На этих группах я дралась, лягалась, орала, плакала, занималась любовью… Множество доводящих до крайности ситуаций в итоге заставили меня совершить внутренний квантовый скачок, оставив далеко позади ту личность, которой я себя считала. В результате я открыла в себе такие энергетические ресурсы и грубые животные эмоции, о которых прежде даже и не знала.
Позже я поняла, что группы в этой коммуне на самом деле никогда не прекращались. Можно сказать, что жизнь в Пуне была одной большой группой. Постоянно меняющийся поток любовных приключений, сексуальных связей и взаимоотношений в растущем международном сообществе саньясинов обеспечивал почти круглосуточный процесс переживания интенсивных эмоций.
Вспоминается один случай, когда во время группы, посвященной медитации Випассана, я столкнулась с собственной ревностью крайней степени.
Випассана – не та группа, где предусмотрены столкновения. Это классическая буддийская медитация, в которой вы молча сидите с закрытыми глазами, наблюдая за своим дыханием, и за тем, как в ритме с ним поднимается и опускается живот. Вы встречаетесь со своей уединенностью – и это все.
Однако случилось так, что у моего тогдашнего бойфренда была очень заметная пара туфель. И всякий раз, когда мы выходили из медитационной комнаты, чтобы выполнить «дзэнскую ходьбу», я замечала, что эти туфли неизменно стоят у входа в соседнее помещение, где жила очень привлекательная молодая девушка. Я видела эти туфли ежедневно в течение 10-ти дней, и все, что я могла с этим сделать, – сидеть в молчании, глубоко дышать и наблюдать, как постепенно теряю рассудок.
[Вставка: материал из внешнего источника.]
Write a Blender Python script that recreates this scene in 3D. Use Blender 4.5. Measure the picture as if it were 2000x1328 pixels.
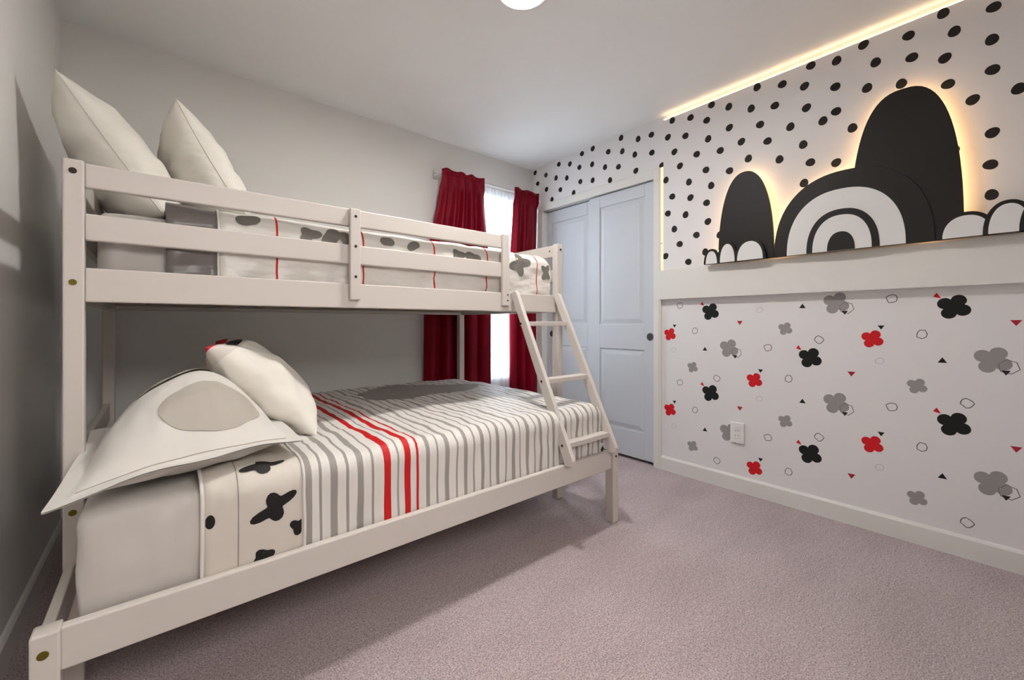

Штурманом, прокладывавшим для нас курс через этот лабиринт интенсивности, был сам Ошо, который каждое утро в течение полутора часов беседовал с нами. Его дискурсы были построены на изречениях и сутрах просветленных людей прошлого: Гаутамы Будды, Лао-цзы, Патанджали, Кабира, Иисуса – самых разных дзэнских, суфийских и тантрических мастеров. Но основная цель этих бесед состояла в том, чтобы питать пламя нашей осознанности. Именно осознанность должна была помогать нам видеть и понимать все, что с нами происходило.